Sheila Bair, former chairwoman of the Federal Deposit Insurance Corporation:
Certainly, there is no better qualified candidate to fill Bernanke's shoes when he steps down in January. A noted economist, Yellen headed the Council of Economic Advisors for two years; led the San Francisco Federal Reserve Bank for six years; and has served ably as Bernanke's Vice Chairman since 2010. Unlike Larry Summers, Tim Geithner, and other Bob Rubin—minions frequently mentioned in the financial press as potential Bernanke successors—she was not part of the deregulatory cabal that got us into the 2008 financial crisis. In fact, she had a solid record as a bank regulator at the San Francisco Fed and was one of the few in the Fed system to sound the alarm on the risks of subprime mortgages in 2007.

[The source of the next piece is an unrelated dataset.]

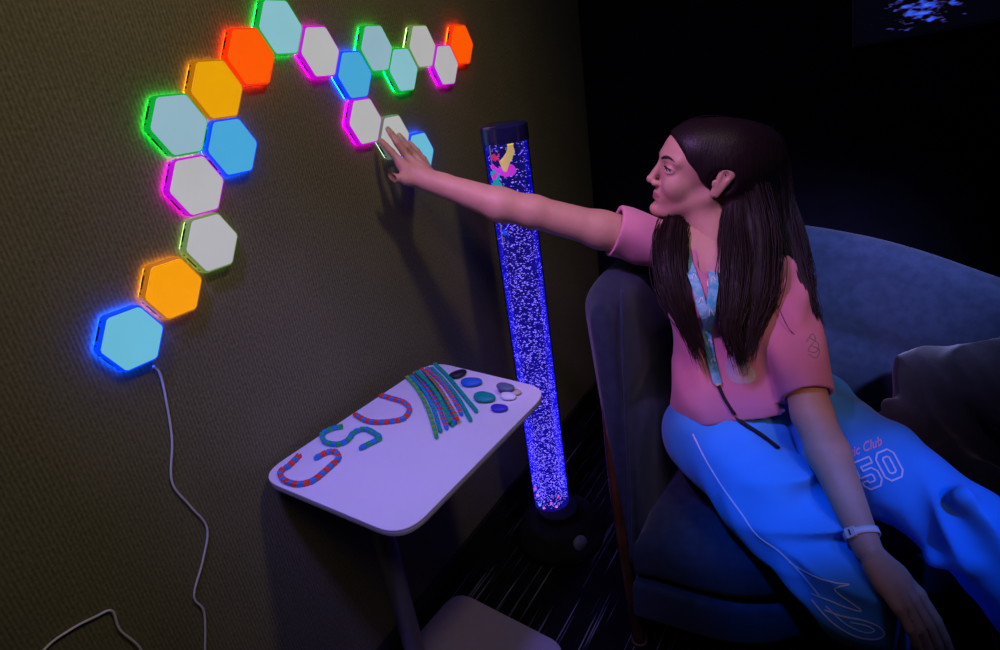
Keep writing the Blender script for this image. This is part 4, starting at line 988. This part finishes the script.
# ---- lanyard, prints on the shirt
def shirt_bits():
    V = []; F = []; ribbon(TS, [(707, 326), (710, 350), (714, 372), (717, 384)], 0.017, V, F, 24, off=0.009, th=0.0015)
    ln = obj('lanyard', V, F, MLANY, person, smooth=False)
    V = []; F = []; ribbon(TS, [(683, 246), (690, 270), (697, 292), (704, 312), (708, 328)], 0.019, V, F, 30, off=0.010, th=0.0015); obj('neck_strap', V, F, MLANY, ln, smooth=False)
    V = []; F = []; ribbon(TS, [(711, 275), (712, 288), (710, 305), (707, 328)], 0.019, V, F, 30, off=0.0105, th=0.0015); obj('neck_strap', V, F, MLANY, ln, smooth=False)
    V = []; F = []; ribbon(TS, [(717, 384), (723, 397), (731, 409), (735, 414)], 0.007, V, F, 14, off=0.007, th=0.003)
    ribbon(TP, [(735, 417), (742, 424), (760, 436), (778, 450)], 0.008, V, F, 20, off=0.007, th=0.004)
    if V: obj('strap_end', V, F, MPLASTB, ln, smooth=False)
    V = []; F = []; ribbon(TS, [(715, 378), (718, 386)], 0.012, V, F, 8, off=0.009, th=0.004)
    if V: obj('clip', V, F, MGREYMETAL, ln, smooth=False)
    for x0, y0 in ((688, 262), (694, 280), (701, 300), (711, 282), (709, 310), (710, 340), (713, 360)):
        V = []; F = []; ribbon(TS, [(x0-2, y0+3), (x0, y0-2), (x0+2, y0+2)], 0.0016, V, F, 6, off=0.0120)
        if F: obj('lanyard_print', V, F, MPRINT, ln, smooth=False)
    V = []; F = []
    for a in ([(728, 362), (740, 360), (752, 376), (742, 380), (732, 376)],): ribbon(TS, a, 0.016, V, F, 30, closed=True, off=0.001)
    ribbon(TS, [(735, 366), (744, 374)], 0.02, V, F, 8, off=0.001)
    obj('chest_patch', V, F, mat('grey_print', (0.50, 0.42, 0.50), 0.8, noise=0.2), shirt_o, smooth=False)
    V = []; F = []
    for a in ([(708, 280), (712, 276), (717, 280), (714, 288), (708, 286)], [(718, 318), (726, 312), (734, 318), (728, 326), (720, 324)], [(716, 306), (722, 300), (728, 306), (722, 310)]): ribbon(TS, a, 0.003, V, F, 24, closed=True, off=0.0012)
    obj('chest_print', V, F, MPRINT, shirt_o, smooth=False)
    V = []; F = []
    for a in ([(806, 342), (812, 334), (815, 340), (808, 350), (816, 352), (818, 344), (810, 338)], [(808, 354), (816, 358), (819, 350), (812, 346)]): ribbon(TS, a, 0.0014, V, F, 30, off=0.0012)
    obj('sleeve_print', V, F, mat('grey_line_print', (0.25, 0.22, 0.25), 0.8, noise=0.2), shirt_o, smooth=False)
shirt_bits()

# ---- wristband
def wristband():
    ax = (LWR-LE)/np.linalg.norm(LWR-LE); c = LE+(LWR-LE)*0.90
    s = np.cross(ax, (0, 0, 1)); s /= np.linalg.norm(s); q = np.cross(s, ax); V = []; F = []; n = 28
    for k in range(n):
        a = 2*PI*k/n; d = s*math.cos(a)+q*math.sin(a)
        for r, z in ((0.0285, -0.006), (0.0297, -0.006), (0.0297, 0.006), (0.0285, 0.006)): V.append(c+d*r+ax*z)
    for k in range(n):
        for j in range(4): F.append((k*4+j, k*4+(j+1) % 4, ((k+1) % n)*4+(j+1) % 4, ((k+1) % n)*4+j))
    w_ = obj('wristband', V, F, MPLASTW, person)
    to = CAM-c; to -= ax*(to@ax); to /= np.linalg.norm(to); sd = np.cross(ax, to); to = to*0.85+sd*0.5; to /= np.linalg.norm(to); sd = np.cross(ax, to); V = []; F = []
    for a in (-0.009, 0.009):
        for b in (-0.0085, 0.0085):
            for h in (0.0285, 0.0325): V.append(c+to*h+sd*a+ax*b)
    for fc in ((0, 1, 3, 2), (4, 6, 7, 5), (0, 4, 5, 1), (2, 3, 7, 6), (0, 2, 6, 4), (1, 5, 7, 3)): F.append(fc)
    obj('clasp', V, F, MPLASTW, w_, smooth=False)
    V = []; F = []
    for a in (-0.0012, 0.0012):
        for b in (-0.005, 0.005):
            for h in (0.0324, 0.0331): V.append(c+to*h+sd*a+ax*b)
    for fc in ((0, 1, 3, 2), (4, 6, 7, 5), (0, 4, 5, 1), (2, 3, 7, 6), (0, 2, 6, 4), (1, 5, 7, 3)): F.append(fc)
    obj('clasp_mark', V, F, MPLASTB, w_, smooth=False)
wristband()

# ---- shoes
def shoe(toe, heel, z=0.0):
    toe = np.array(toe, float); heel = np.array(heel, float); u = (toe-heel)/np.linalg.norm(toe-heel); s = np.array((-u[1], u[0], 0))
    f = Field(np.minimum(toe, heel)-0.09, np.maximum(toe, heel)+0.13, 0.004)
    f.cap(heel+u*0.03+(0, 0, 0.05), toe-u*0.035+(0, 0, 0.035), 0.036, 0.038, 0.02, flat=(0, 0, 1, 0.9)); f.cap(heel+u*0.03+(0, 0, 0.07), heel+u*0.09+(0, 0, 0.07), 0.034, 0.034, 0.02)
    f.cap(heel+u*0.035+(0, 0, 0.14), heel+u*0.06+(0, 0, 0.09), 0.03, 0.03, 0.01, 'sub')
    V, Q = f.mesh(); V = relax(V, Q, 1); V[:, 2] = np.maximum(V[:, 2], z+0.012)
    o = np_mesh('shoe', V, Q, [mat('dark_red_canvas', (0.22, 0.05, 0.05), 0.8, noise=0.2)], person)
    out = []
    for k in range(28):
        a = 2*PI*k/28; c = (toe+heel)/2; L = np.linalg.norm(toe-heel)/2+0.004; out.append(tuple((c+u*L*math.cos(a)+s*0.043*math.sin(a)*(1+0.1*math.cos(a)))[:2]))
    from_bm('sole', prism_bm(out, z+0.0005, z+0.024, 0.004), mat('cream_rubber', (0.62, 0.52, 0.40), 0.6, noise=0.05), o, True, 40)
    for t in (0.5, 0.6, 0.7):
        c = heel+(toe-heel)*t; V, F = tube(spline([c-s*0.028+(0, 0, 0.062), c+(0, 0, 0.081-t*0.004), c+s*0.028+(0, 0, 0.062)], 8), 0.0025, 6); obj('lace', V, F, mat('cream_lace', (0.62, 0.52, 0.40), 0.8, noise=0.05), o)
shoe((1.250, 0.66, 0), (1.12, 0.83, 0)); shoe((1.63, 0.55, 0), (1.48, 0.71, 0))

# ---- hair
def hair():
    m, t, b = nt('long_dark_hair')
    b.inputs['Base Color'].default_value = (0.012, 0.007, 0.008, 1); b.inputs['Roughness'].default_value = 0.45; b.inputs['Specular IOR Level'].default_value = 0.22
    tc = t.nodes.new('ShaderNodeTexCoord'); mp = t.nodes.new('ShaderNodeMapping'); mp.inputs['Scale'].default_value = (260, 260, 9)
    n = t.nodes.new('ShaderNodeTexNoise'); n.inputs['Scale'].default_value = 1; t.links.new(tc.outputs['Object'], mp.inputs[0]); t.links.new(mp.outputs[0], n.inputs[0])
    r = t.nodes.new('ShaderNodeValToRGB'); r.color_ramp.elements[0].color = (0.005, 0.003, 0.004, 1); r.color_ramp.elements[1].color = (0.022, 0.012, 0.012, 1)
    t.links.new(n.outputs['Fac'], r.inputs[0]); t.links.new(r.outputs[0], b.inputs['Base Color'])
    bp = t.nodes.new('ShaderNodeBump'); bp.inputs['Strength'].default_value = 0.5; bp.inputs['Distance'].default_value = 0.002; t.links.new(n.outputs['Fac'], bp.inputs['Height']); t.links.new(bp.outputs[0], b.inputs['Normal'])
    # guides: (x, y, depth, radius)
    G = {
     'back': [(750, 160, 1.43, .078), (760, 200, 1.45, .066), (764, 235, 1.44, .058), (770, 270, 1.41, .048), (780, 300, 1.37, .030)],
     'side': [(738, 158, 1.385, .046), (752, 215, 1.39, .048), (757, 250, 1.365, .046), (757, 290, 1.335, .040), (753, 320, 1.315, .024), (748, 348, 1.305, .008)],
     'front': [(738, 178, 1.37, .016), (735, 205, 1.375, .022), (734, 230, 1.365, .026), (736, 262, 1.335, .030), (733, 300, 1.31, .026), (730, 328, 1.30, .015), (736, 352, 1.298, .005)],
     'edge': [(772, 190, 1.46, .036), (784, 230, 1.43, .038), (794, 262, 1.39, .030), (804, 290, 1.355, .018), (812, 318, 1.33, .006)],
     'far': [(700, 186, 1.53, .024), (682, 211, 1.50, .034), (671, 237, 1.42, .036), (669, 265, 1.372, .034), (674, 292, 1.35, .028), (685, 320, 1.335, .018), (695, 347, 1.33, .005)],
    }
    f = Field(HC-np.array((0.2, 0.25, 0.5)), HC+np.array((0.25, 0.25, 0.14)), 0.0036)
    # scalp cap, cut back at the face
    hell(f, (-0.016, 0, 0.020), (0.104, 0.081, 0.083), 0)
    hell(f, (-0.050, 0, 0.000), (0.082, 0.082, 0.095), 0.03); f.ell(J(745, 162, 1.42), (0.088, 0.088, 0.086), 0.03)
    # hairline: remove the face side
    hell(f, (0.020, 0, 0.038), (0.070, 0.067, 0.058), 0.012); hell(f, (0.140, 0, -0.040), (0.112, 0.16, 0.118), 0.01, 'sub')
    hell(f, (0.054, 0.0, -0.085), (0.090, 0.16, 0.083), 0.008, 'sub'); hell(f, (0.088, 0.0, -0.030), (0.078, 0.16, 0.060), 0.006, 'sub')
    hell(f, (-0.018, 0.092, -0.016), (0.034, 0.025, 0.034), 0.004, 'sub'); hell(f, (-0.018, -0.092, -0.016), (0.034, 0.025, 0.034), 0.004, 'sub')
    for g in G.values():
        Pg = spline(g, 14); f.chain([J(*p[:3]) for p in Pg], list(Pg[:, 3]*0.92), 0.012)
    V, Q = f.mesh(); V = relax(V, Q, 1)
    # combed grooves
    V = V+0
    Vv = list(map(tuple, V)); Ff = [tuple(q) for q in Q]
    rn = random.Random(5)
    def rnd3():
        v = np.array([rn.gauss(0, 1) for _ in range(3)]); return v/np.linalg.norm(v)
    for key, g in G.items():
        ns = {'back': 160, 'side': 230, 'front': 220, 'edge': 170, 'far': 200}[key]
        for _ in range(ns):
            d = rnd3(); 
            if d @ FW > 0.3: d = -d
            k0 = 0.88+0.22*rn.random(); ext = rn.random()*0.10; ph = rn.random()*6; wv = 0.002*rn.random()
            Pg = spline(g, 14); end = rn.choice([14, 14, 13, 12]); pts = []
            for i, p in enumerate(Pg[:end]):
                c = J(*p[:3]); tt = i/13; pts.append(c+d*(max(p[3], 0.004+0.010*tt)*k0*(1+0.35*tt*rn.random()))+np.array((math.sin(ph+tt*5), math.cos(ph+tt*4), 0))*wv*(1+2*tt))
            pts.append(pts[-1]+(pts[-1]-pts[-2])*(0.5+ext*10))
            if key in ('side', 'front', 'far'):          # let the lock lie on the shirt instead of sinking into it
                for q in range(4 if key == 'far' else 0, len(pts)):
                    dv = np.array(pts[q])-CAM; L_ = np.linalg.norm(dv); hit = TS.ray_cast(Vector(CAM), Vector(dv/L_))
                    if hit[0] is not None and 0 < L_-hit[3]+0.004 < 0.09: pts[q] = CAM+dv/L_*(hit[3]-0.004-0.006*rn.random())
            r0 = 0.0011; R_ = list(np.linspace(r0, r0*0.9, len(pts)-3))+[r0*0.7, r0*0.45, r0*0.15]
            V2, F2 = tube(pts, R_, 4, cap=False); b_ = len(Vv); Vv += V2; Ff += [tuple(b_+q for q in fc) for fc in F2]
    # strands over the crown, from the parting down both sides
    for _ in range(420):
        s = rn.choice((1, 1, -1)); x0 = 0.072-0.14*rn.random(); y0 = 0.010*s-0.012
        a = rn.random(); pts = []
        for i in range(11):
            t_ = i/10; ang = t_*(1.45+0.1*a)                       # around the side of the skull
            bx = x0*(1-t_*0.55)-0.055*t_**1.3-0.004; y_ = y0+s*0.0825*math.sin(ang); z_ = 0.020+0.0835*math.cos(ang)*math.sqrt(max(0.05, 1-((bx+0.016)/0.104)**2))-0.02*t_**3
            sc = math.sqrt(max(0.05, 1-((bx+0.016)/0.108)**2)); y_ = y0+s*0.0828*math.sin(ang)*sc
            pts.append(hd(bx, y_, z_)+rnd3()*0.0004)
        V2, F2 = tube(pts, [0.0006]+[0.0013]*9+[0.0006], 4, cap=False); b_ = len(Vv); Vv += V2; Ff += [tuple(b_+q for q in fc) for fc in F2]
    # a few stray hairs over the shirt
    for pts in ([(790, 240, 1.38), (812, 280, 1.36), (822, 310, 1.35), (818, 345, 1.34), (800, 362, 1.30), (780, 366, 1.29)], [(775, 300, 1.31), (790, 330, 1.29), (812, 345, 1.30)], [(720, 330, 1.30), (728, 352, 1.30), (750, 362, 1.29)]):
        V2, F2 = tube(spline([J(*p) for p in pts], 20), 0.0007, 4, cap=False); b_ = len(Vv); Vv += V2; Ff += [tuple(b_+q for q in fc) for fc in F2]
    obj('hair', Vv, Ff, m, person)
hair()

So why isn't she a shoo-in? The "whispering" campaign against her among industry types has been deafening. "Doesn't understand markets." Translation: She may not bail us out if we get into trouble again. "Not assertive enough." Translation: She won't stand up for us against the populists who want more regulation. "Lacks gravitas." Translation: She doesn't show up very often in the financial media. (Rest assured that if she were more vocal, they would accuse her of not being a "team player.")
Noam Sheiber at
The New Republic:
Summers has been prescient at times while writing from the remove of academia or the op-ed page. But, as my colleague John Judis observes, he seems to have a weakness for elite conventional wisdom once he gets into positions of power. This was true during the 1990s, when he echoed some of Alan Greenspan’s arguments for shielding derivatives from the prying eyes of regulators. And, as I reported in my book on the Obama administration, it was true in late 2008, when Summers recognized the need for a much larger stimulus than most in Washington were calling for, but nonetheless pushed for a far smaller package than necessary because he didn’t want to be laughed out of the room by Obama’s political advisers. “People will think we don’t get it,” he told his colleague Christina Romer, the incoming head of the Council of Economic Advisers, who preferred to present Obama with a much bigger number. (In fairness, Summers later became an aggressive internal advocate for doing more to stimulate the economy.)